Nello scorso aprile, a Saronno, la sezione locale della Lega Nord aveva organizzato in piazza un presidio per manifestare il proprio rifiuto netto all’arrivo di 32 richiedenti asilo in città. “E’ passato un anno dall’inizio della campagna elettorale – commentava il sindaco Alessandro Fagioli presente al gazebo con il Presidente del Consiglio comunale Raffaele Fagioli e diversi consiglieri comunali – e abbiamo mantenuto la promessa fatta agli elettori. Saronno ha sempre detto di essere contraria all’accoglienza di profughi/clandestini e così è stato. Se poi ci sono delle realtà private che vogliono accogliere devono, non solo rispettare tutte le regole ma anche prendersi le proprie responsabilità”. Oltre al gazebo, i leghisti sfoggiavano un manifesto giallo con la scritta a caratteri cubitali “Saronno non vuole clandestini. Renzi e Alfano vogliono mandare a Saronno 32 clandestini, vitto, alloggio e vizi pagati da noi nel frattempo ai saronnesi tagliano le pensioni ed aumentano le tasse”. All’epoca, tuttavia faceva più rumore l’insolita e ben riuscita “contestazione” di un gruppo di cittadini stranieri che, per tutta risposta, si faceva fotografare davanti al gazebo con il manifesto.
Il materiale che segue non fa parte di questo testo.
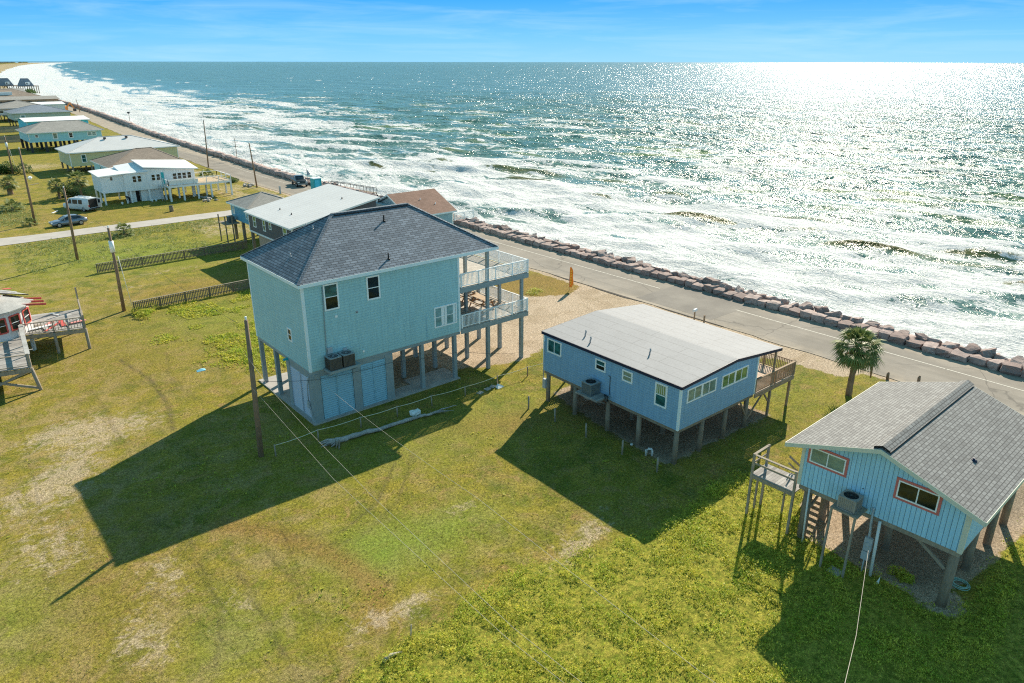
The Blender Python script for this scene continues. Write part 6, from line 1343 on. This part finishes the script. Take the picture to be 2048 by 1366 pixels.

Tuttavia, dopo alcuni mesi e dopo alcune timide prese di posizione che stigmatizzavano tali manifesti, a metà ottobre, l’Asgi e il Naga hanno presentato al Tribunale civile di Milano un’azione antidiscriminazione per le dichiarazioni rilasciate ai giornali e per quei manifesti, con cui la Lega Nord di Saronno aveva qualificato come cosiddetti “clandestini” i richiedenti asilo che sarebbero dovuti arrivare in città.
Alberto Guariso (Asgi) ha spiegato che si ritiene che ci sia una discriminazione “anche sotto la fattispecie delle molestie”, nell’attribuzione della qualifica di cosiddetti “clandestini” ai richiedenti asilo, che la Prefettura aveva destinato alla struttura di accoglienza di Saronno. La molestia in questo caso si configurerebbe “violando la dignità di una persona e creando un clima intimidatorio, ostile, degradante, umiliante od offensivo”.
Nella prima udienza, tenutasi il 30 novembre scorso, i responsabili del Carroccio saronnese, in particolare il segretario cittadino Davide Borghi, hanno sottolineato l’”improcedibilità” nei loro confronti, in quanto la sezione saronnese della Lega nord mancherebbe di “personalità giuridica”. Il giudice ha predisposto quindi un rinvio dell’udienza a mercoledì 8 febbraio 2017, quando ad essere citata sarà la Lega Nord di via Bellerio a Milano rappresentata, come prevede lo statuto, dal segretario federale Matteo Salvini. Asgi e Naga commentano cosi il rinvio: “La nostra base di partenza è che debbano esserci dei limiti anche nel dibattito politico, nel quale non può essere consentito qualsiasi tipo di espressione. Usare certi termini è ‘discriminazione’, anche sotto la fattispecie delle molestie attribuendo agli stranieri la qualifica di “clandestini”. Quelli che la Prefettura aveva destinato alla struttura di accoglienza di Saronno erano infatti richiedenti asilo. La qualifica di ‘clandestino’ contraddistingue un comportamento delittuoso nel nostro Paese e quindi attribuirlo ad una persona significa attribuire un comportamento costituente reato. Ecco dunque spiegato perché, a nostro giudizio, c’è stata diffamazione”. Questo tipo di azione legale (azione antidiscriminazione) è stata intrapresa già più volte anche in passato, ad esempio contro all’eurodeputato leghista Gianluca Buonanno (recentemente scomparso) che, nel corso di un dibattito televisivo, aveva definito i rom “feccia della società”,o contro l’ex assessore leghista Cristiano Borghi che sul giornalino comunale di Gerenzano aveva invitato a non affittare le case agli stranieri. Ma ancora più emblematici sono stati i ricorsi antidiscriminazione contro i manifesti del Popolo delle Libertà e della Lega Nord Abruzzo che avevano accomunato i cittadini rom ai “delinquenti”, nel 2012, o l’altra azione condotta contro la cartellonistica elettorale della Lega Nord e “l’appello per Milano” pronunciato da Silvio Berlusconi e diffuso sul sito web del PDL, in cui si paventava il rischio che la città di Milano potesse diventare una “Zingaropoli”, e che hanno configurato la fattispecie della “molestia a sfondo razziale”(vietata dall’art. 3 del d.lgs. n. 215/2003).